Dear Readers – Here’s a twist on the risks of online dating. I’ve published many readers’ stories of online successes or disappointments. But the following shows another side - the fixed, negative attitude some people bring to online connections. Though a minority, they can poison the experience.
Reader – “Most of us males are liars, cheats, and have many other traits that aren’t complimentary, however, females have us beat. They’re better liars and are seldom up-front about why their last relationship failed. They cite, “he beat me,” “he was a drunk,” “he couldn’t hold down a job.”
“It’s always HE, never HER that was the cause of the relationship failing.
“I got to know some of these women in person, not just online, and they weren’t free of flaws as they originally indicated.
“The problem with anything online is you have no way of knowing whom you’re speaking to. You cannot look into their eyes to try to determine if they’re telling the truth.
“So tell your male readers to tread softly where truth’s involved. And tell your females readers to take some blame for the relationship failing, they’re not Snow White even though they try hard to project that when communicating online.”
Ellie – Yes, stay alert to negative people with rigid biases. Read between the lines, meet soon if attracted, and run if you hear gender-bashing rants.
Recently, my wife and I attended my favorite nephew's wedding at which I gave a speech as requested months ago by the bride's mother. I’d worked daily on my presentation, for weeks.
There were a few humorous anecdotes related to his teens and 20s, such as his natural muscular physique, his gift of the gab coupled with his gregarious mannerisms that always guaranteed success with women, and his skill towards heart-stopping practical jokes.
These comments were well received by his peers in the audience but I noticed glares and silence from the bride's family table, though none of my words about him being a regular good guy were in bad taste.
However, later speeches by the bride's family members had bizarrely rewritten history to show him as a serious captain of industry, a debonair no-nonsense community leader, an astute gentleman of impeccable taste and breeding. We hardly recognized him.
Just before closing with my toast to the bride and groom, the Master of Ceremonies was seen by my brother to signal by mime from the bride's family table to begin clapping steadily. They drowned me out with big grins on their faces indicating that they'd heard quite enough.
I was deeply offended and angry at being given the bum's rush when I’d only meant well. I strongly feel compelled to call the bride's parents and express my anger at their rudeness, but my wife says take the high road, let it go, and move on. She says they’re obviously self-righteous, high-handed people who’d never admit to this appalling lack of manners. What do you think?
Offended
Lucky you, you have a very smart, caring, and protective wife!
She’s right that self-righteous, high-handed people do not see their own wrongdoing, only others. A phone call or other confrontation would only result in huffy distancing from them, which could unfortunately affect the bride’s attitude too, and your relationship with your favourite nephew.
Weddings are a sensitive time, and these people wanted their daughter to be publicly seen as having landed a superstar in the fields that matter to them, as opposed to a great guy.

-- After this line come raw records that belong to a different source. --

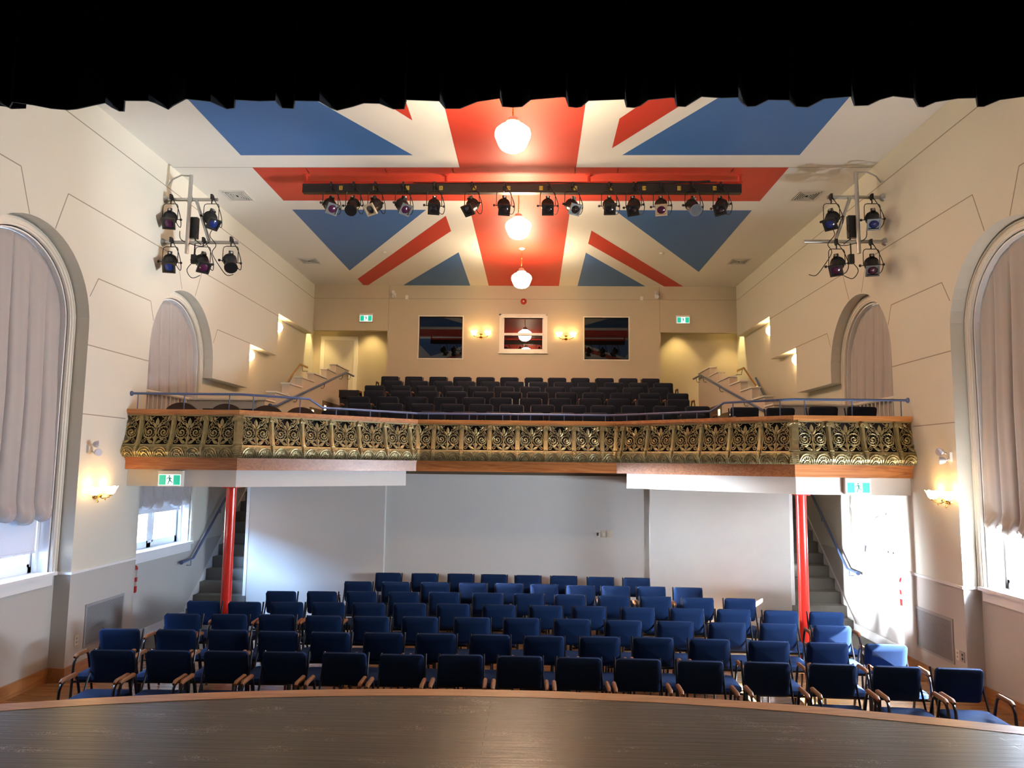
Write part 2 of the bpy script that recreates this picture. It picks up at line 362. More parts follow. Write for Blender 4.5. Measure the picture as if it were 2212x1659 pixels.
# ------------------------------------------------------------------ windows
def window(s, yc, idx, blind_z):
    r = bpy.data.objects.new('window_%d' % idx, None); COL.objects.link(r); struct(r); r.location = (s*XN, yc, 0)
    if s > 0: r.rotation_euler = (0, 0, PI)            # local +x always looks into the room
    hw = .92; ins = .0
    # here local x=0 is the niche back plane, negative x is outdoors
    def ringp(ro, ri, z0): return [(-ro, z0), (-ro, ZS)]+arc(0, ZS, ro, PI, 0, 24)[1:-1]+[(ro, ZS), (ro, z0), (ri, z0), (ri, ZS)]+arc(0, ZS, ri, 0, PI, 24)[1:-1]+[(-ri, ZS), (-ri, z0)]
    mb = MB(); mb.prism([ringp(1.03, .93, 1.25)], 'yz', 0, .035); mb.prism([ringp(.975, .955, 1.25)], 'yz', .035, .045); mb.prism([ringp(1.03, 1.01, 1.25)], 'yz', .035, .042)
    mb.build('casing', M['trim'], r)
    mb = MB(); mb.prism([ringp(.93, .90, 1.27)], 'yz', -.28, .0); mb.prism([ringp(.90, .86, 1.27)], 'yz', -.16, -.12); mb.build('jamb', M['trim_cool'], r)
    mb = MB(); mb.box(-.28, .07, -1.0, 1.0, 1.235, 1.275); mb.box(0, .03, -.98, .98, 1.12, 1.235); mb.build('sill', M['trim_cool'], r)
    mb = MB(); x0, x1 = -.24, -.18
    for a, b in ((-.90, -.83), (-.06, .06), (.83, .90)): mb.box(x0, x1, a, b, 1.275, ZS)
    for z0, z1 in ((1.275, 1.345), (2.6, 2.67), (ZS-.04, ZS+.04)): mb.box(x0, x1, -.90, .90, z0, z1)
    for a, b in ((-.83, -.79), (-.10, -.06), (.06, .10), (.79, .83)): mb.box(x0+.02, x1+.015, a, b, 1.345, 2.6)
    for z in (1.345, ): mb.box(x0+.02, x1+.015, -.83, .83, z, z+.035)
    mb.prism([ringp(.90, .83, ZS)], 'yz', x0, x1)
    mb.build('sash', M['trim_cool'], r)
    mb = MB(); mb.prism([[(-.88, 1.30), (.88, 1.30), (.88, ZS)]+arc(0, ZS, .88, 0, PI, 20)[1:]], 'yz', -.215, -.210); mb.build('glass', M['glass'], r)
    side = 'left' if s < 0 else 'right'; where = 'near' if yc < 9 else 'far'
    if blind_z:
        mb = MB(); mb.box(-.125, -.122, -.84, .84, blind_z, 2.3); mb.box(-.135, -.112, -.84, .84, blind_z-.025, blind_z)
        b = mb.build('roller_blind', M['blind'], None)
        b.matrix_world = Matrix.Translation((s*XN, yc, 0)) @ Matrix.Rotation(PI if s > 0 else 0, 4, 'Z')
        tag(b, 'pale roller blind half lowered in the %s %s arched window' % (where, side), 'blind', 'roller blinds')
    return r
window(-1, WY[0], 1, 1.53); window(-1, WY[1], 2, 1.82); window(1, WY[0], 3, 2.0); window(1, WY[1], 4, 1.50)  # far right blind set lower to block sun from the rear wall panel

def drape_mesh():
    mb = MB(); nu, nv = 112, 46; hw = .90; seg = 6; grid = []
    for i in range(nu+1):
        t = i/nu; y = -hw+2*hw*t; ph = t*seg; fr = ph-math.floor(ph); sc = math.sin(PI*fr)          # 0 at the pleats
        zt = ZS+math.sqrt(max(0, hw*hw-y*y))*.995
        jit = .03*math.sin(math.floor(min(ph, seg-.001))*2.3+1)
        zb = 1.98-.10*sc**.8+jit
        col = []
        for j in range(nv+1):
            v = j/nv
            if v < .8: z = zt+(zb+.18-zt)*(v/.8); q = 0
            else: q = (v-.8)/.2; z = zb+.18-.18*math.sin(q*PI/2*1.0)
            dep = .02+.085*(1-(1-sc)**7)*min(1, (zt-z)*.5+.12) + .004*math.sin(ph*3*PI+z*1.1)*sc
            if q > 0: dep = dep*(1-q*q*.2)+.06*sc*math.sin(q*PI)+.025*math.sin(y*55+q*7)*q
            col.append(mb.pt((dep, y, z)))
        grid.append(col)
    for i in range(nu):
        for j in range(nv): mb.face((grid[i][j], grid[i+1][j], grid[i+1][j+1], grid[i][j+1]))
    # underside tuck
    for i in range(nu):
        a = mb.v[grid[i][nv]]; b = mb.v[grid[i+1][nv]]
        mb.face((grid[i][nv], grid[i+1][nv], mb.pt((-.03, b[1], b[2]+.08)), mb.pt((-.03, a[1], a[2]+.08))))
    return mb.mesh('drape_mesh', [M['drape']], True, False)
dm = drape_mesh()
for s in (-1, 1):
    for yc in WY:
        o = bpy.data.objects.new('balloon_curtain', dm); COL.objects.link(o)
        o.location = (s*(XN+.10), yc, 0); o.rotation_euler = (0, 0, PI if s > 0 else 0)
        so = o.modifiers.new('thick', 'SOLIDIFY'); so.thickness = .008
        tag(o, 'mauve grey pleated balloon curtain in the %s arched window on the %s wall' % ('near' if yc < 9 else 'far', 'left' if s < 0 else 'right'), 'curtain', 'balloon curtains')

# ------------------------------------------------------------------ floor, ceiling, rear walls
mb = MB(); mb.box(-5.8, 5.8, 3.3, 12.8, -.1, 0); struct(mb.build('floor', M['floor']))
for s in (-1, 1):
    mb = MB(); mb.box(s*3.95, s*XN, 10.45, 17.2, 0, .008); struct(mb.build('floor_carpet', M['carpet']))
# ceiling with the painted flag (faces 1 mm under the plaster)
mb = MB(); mb.box(-5.8, 5.8, 3.3, 19.0, ZC, ZC+.1, 0)
def paint(poly, mi): mb.prism([poly], 'xy', ZC-.0015, ZC+.001, mi)
YF = 18.2
paint([(-.87, 3.4), (.87, 3.4), (.87, YB), (-.87, YB)], 1)
for s in (-1, 1):
    paint([(s*.87, 10.63), (s*4.0, 10.63), (s*4.0, 12.03), (s*.87, 12.03)], 1)
    paint([(s*1.50, 10.18), (s*4.0, 10.18), (s*4.0, 5.83)], 2)
    paint([(s*1.33, 7.55), (s*3.1, 4.47), (s*1.33, 4.47)], 2)
    paint([(s*1.64, 12.48), (s*4.0, 12.48), (s*4.0, 16.59)], 2)
    paint([(s*1.33, 15.08), (s*3.0, YB), (s*1.33, YB)], 2)
paint([(-1.33, 12.79), (-1.33, 13.66), (-3.88, YB), (-4.0, YB), (-4.0, 17.37)], 1)
paint([(1.33, 13.61), (3.93, YB), (3.46, YB), (1.33, 14.44)], 1)
paint([(-1.33, 9.10), (-1.33, 8.25), (-3.95, 3.9), (-4.0, 4.47)], 1)
paint([(1.33, 9.06), (1.33, 9.95), (4.0, 5.28), (4.0, 4.42)], 1)
for y in (10.62, ): paint([(-W, y-.004), (W, y-.004), (W, y+.004), (-W, y+.004)], 3)
for x, y0, y1 in ((-3.2, 10.64, 10.85), (-2.0, 10.64, 10.85), (-.98, 10.64, 10.85), (.86, 10.64, 10.86), (1.5, 10.64, 10.85), (3.2, 10.64, 10.85)): paint([(x-.006, y0), (x+.006, y0), (x+.006, y1), (x-.006, y1)], 3)
paint([(-.86, 10.86), (.86, 10.86), (.86, 10.872), (-.86, 10.872)], 3)
struct(mb.build('ceiling', [M['white'], M['red'], M['blue'], M['line']]))

# upper back wall with booth, bulkheads over the alcoves
mb = MB()
def rect(x0, x1, z0, z1): return [(x0, z0), (x1, z0), (x1, z1), (x0, z1)]
wins = [(-2.57, -1.50, 5.17, 6.21), (1.50, 2.58, 5.17, 6.21), (-.50, .50, 5.38, 6.19)]
mb.prism([[(-3.36, 3.0), (3.36, 3.0), (3.36, 5.85), (W+.3, 5.85), (W+.3, ZC), (-W-.3, ZC), (-W-.3, 5.85), (-3.36, 5.85)]]+[rect(*w) for w in wins], 'xz', YB, YB+.14)
mb.box(-3.36, -3.22, YB+.14, 18.75, 3.0, ZC); mb.box(3.22, 3.36, YB+.14, 18.75, 3.0, ZC)
mb.box(-5.8, 5.8, 18.75, 18.95, 0, ZC)
M['wall_rear_dimmed'] = mat('wall_paint_rear_dimmed', (.50, .43, .325), .55, noise=.05, nscale=2, bump=.05)  # wall paint with the dimmer light of the rear put into its colour
root = mb.build('wall_back', M['wall_rear_dimmed']); struct(root)
mb = MB(); mb.box(-W, W, YB-.0015, YB+.002, 6.655, 6.665)
for s in (-1, 1): mb.box(s*3.345-.005, s*3.345+.005, YB-.0015, YB+.002, 5.85, ZC)
mb.build('joint_lines', M['line'], root)
mb = MB(); mb.box(-3.2, 3.2, 18.6, 18.74, 4.0, ZC); o = mb.build('booth_lining', M['backing'], root)
for k, w in enumerate(wins):
    r = bpy.data.objects.new('window_%d' % (5+k), None); COL.objects.link(r); struct(r)
    mb = MB(); mb.box(w[0], w[1], YB+.05, YB+.055, w[2], w[3]); mb.build('glass', M['booth'], r)
    mb = MB(); t = .028 if k < 2 else .05; x0, x1, z0, z1 = w
    for b in ((x0-t, x0, z0-t, z1+t), (x1, x1+t, z0-t, z1+t), (x0, x1, z0-t, z0), (x0, x1, z1, z1+t)): mb.box(b[0], b[1], YB-.02, YB+.06, b[2], b[3])
    if k == 2:
        for b in ((x0-.09, x0-.05, z0-.05, z1+.09), (x1+.05, x1+.09, z0-.05, z1+.09), (x0-.09, x1+.09, z1+.05, z1+.09)): mb.box(b[0], b[1], YB-.035, YB, b[2], b[3])
        mb.box(x0-.11, x1+.11, YB-.06, YB, z0-.085, z0-.055)
        mb.box(x0, x1, YB+.01, YB+.05, 5.755, 5.80); mb.box(x0, x1, YB+.01, YB+.04, 5.80, 5.815)
        for xx in (x0, x1-.03): mb.box(xx, xx+.03, YB+.02, YB+.05, z0, z1)
        mb.box(x0, x1, YB+.02, YB+.05, z0, z0+.04)
    mb.build('window_frame', M['trim'], r)
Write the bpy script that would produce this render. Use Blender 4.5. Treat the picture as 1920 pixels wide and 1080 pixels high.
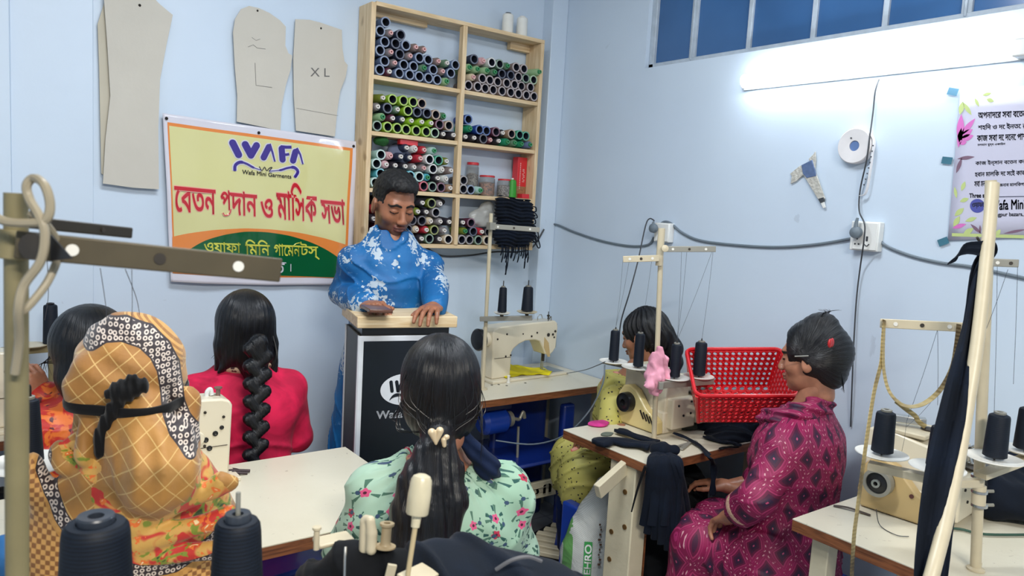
import bpy, math, random
import numpy as np
from math import sin, cos, pi, radians, atan2, sqrt, exp
from mathutils import Vector, Matrix, Euler

for _o in list(bpy.data.objects):
    bpy.data.objects.remove(_o)
SC = bpy.context.scene
COL = SC.collection
rnd = random.Random(7)

# ------------------------------------------------------------------ camera
FPX, HEAD, PITCH, ROLL, CZ = 1400.0, 36.9, -6.0, 3.3, 1.55
_h, _p, _r = radians(HEAD), radians(PITCH), radians(ROLL)
FW = np.array([sin(_h) * cos(_p), cos(_h) * cos(_p), sin(_p)])
_r0 = np.array([cos(_h), -sin(_h), 0.0])
_u0 = np.cross(_r0, FW)
UP = _u0 * cos(_r) - _r0 * sin(_r)
RT = _r0 * cos(_r) + _u0 * sin(_r)
CP = np.array([0.0, 0.0, CZ])
cam_data = bpy.data.cameras.new('camera')
cam = bpy.data.objects.new('camera', cam_data)
COL.objects.link(cam)
_m = Matrix(((RT[0], UP[0], -FW[0], 0), (RT[1], UP[1], -FW[1], 0), (RT[2], UP[2], -FW[2], CZ), (0, 0, 0, 1)))
cam.matrix_world = _m
cam_data.sensor_width = 36.0
cam_data.lens = 36.0 * FPX / 1920.0
cam_data.clip_start = 0.02
cam_data.dof.use_dof = True
cam_data.dof.focus_distance = 2.6
cam_data.dof.aperture_fstop = 9.0
SC.camera = cam

# ------------------------------------------------------------------ world, lights, exposure
SC.view_settings.view_transform = 'Standard'
SC.view_settings.look = 'None'
SC.view_settings.gamma = 1.0
SC.view_settings.use_curve_mapping = False
SC.view_settings.exposure = 0.0
W = bpy.data.worlds.new('night_outside')
SC.world = W
W.use_nodes = True
W.node_tree.nodes['Background'].inputs[0].default_value = (0.02, 0.07, 0.22, 1)
W.node_tree.nodes['Background'].inputs[1].default_value = 0.6


def area_light(name, loc, aim, sx, sy, power, color):
    d = bpy.data.lights.new(name, 'AREA')
    d.shape = 'RECTANGLE'
    d.size, d.size_y = sx, sy
    d.energy = power
    d.color = color
    o = bpy.data.objects.new(name, d)
    COL.objects.link(o)
    o.location = loc
    v = Vector(aim) - Vector(loc)
    o.rotation_euler = v.to_track_quat('-Z', 'Y').to_euler()
    return o


# the room's lamps: LED battens on the ceiling (above and behind the photographer)
area_light('ceiling_lamp_light', (0.85, 1.40, 2.86), (0.95, 1.55, 0), 1.15, 0.12, 39, (0.90, 0.95, 1.0))
area_light('ceiling_lamp_light', (0.1, -1.2, 2.86), (0.5, -0.2, 0), 1.15, 0.12, 88, (1.0, 0.94, 0.84))
TUBE_EMIT = 16.0


# ------------------------------------------------------------------ pixel rays onto true planes / distances
def ray(px, py):
    return FW + RT * (px - 960) / FPX - UP * (py - 540) / FPX


def atD(px, py, d): return CP + ray(px, py) * d
def atZ(px, py, z): q = ray(px, py); return CP + q * (z - CZ) / q[2]
def atY(px, py, y): q = ray(px, py); return CP + q * y / q[1]
def atX(px, py, x): q = ray(px, py); return CP + q * x / q[0]


WALL_Y, WALL_X = 3.10, 2.53

# ------------------------------------------------------------------ materials
MATS = {}


def srgb(r, g, b):
    def f(c):
        c = c / 255.0
        return c / 12.92 if c <= 0.04045 else ((c + 0.055) / 1.055) ** 2.4
    return (f(r), f(g), f(b), 1.0)


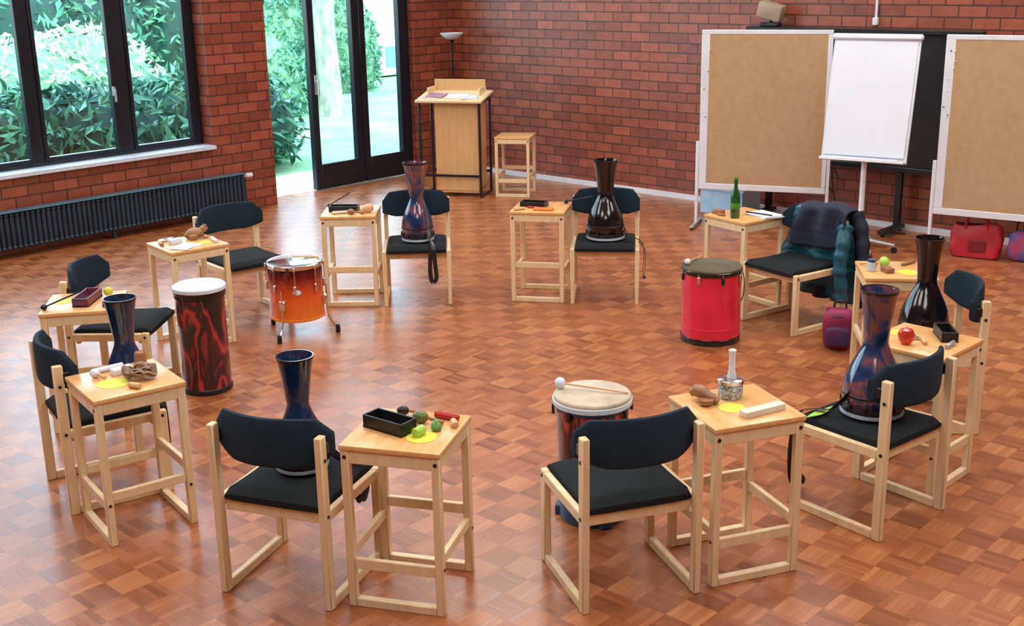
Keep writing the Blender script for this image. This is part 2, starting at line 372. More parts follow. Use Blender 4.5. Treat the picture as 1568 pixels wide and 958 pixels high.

FEEDBACK Regarding the woman who’s avoiding advances from a married male friend (August 30):
Reader – “There’s a sound reason to also let her husband know what their "friend" is trying to do with his wife. It may potentially damage a long friendship but clearly this man is getting inside her head and she’s considered his interest.
“This couple needs to act as one together, and a sure way of squishing any affair is to let her husband know (protect her marriage) of the advances and try and help this guy (save his marriage).
“This woman might block his moves, but he may find some other woman and still hurt his wife and children.”
Ellie – Important point. There are two marriages at stake in this man’s flirtation and the woman’s initial flattered response. However, if she tells her husband who then approaches the man, he’ll hopefully realize the risk of losing friends and family.
Tip of the day:
Online dating, like all other dating, requires good judgment.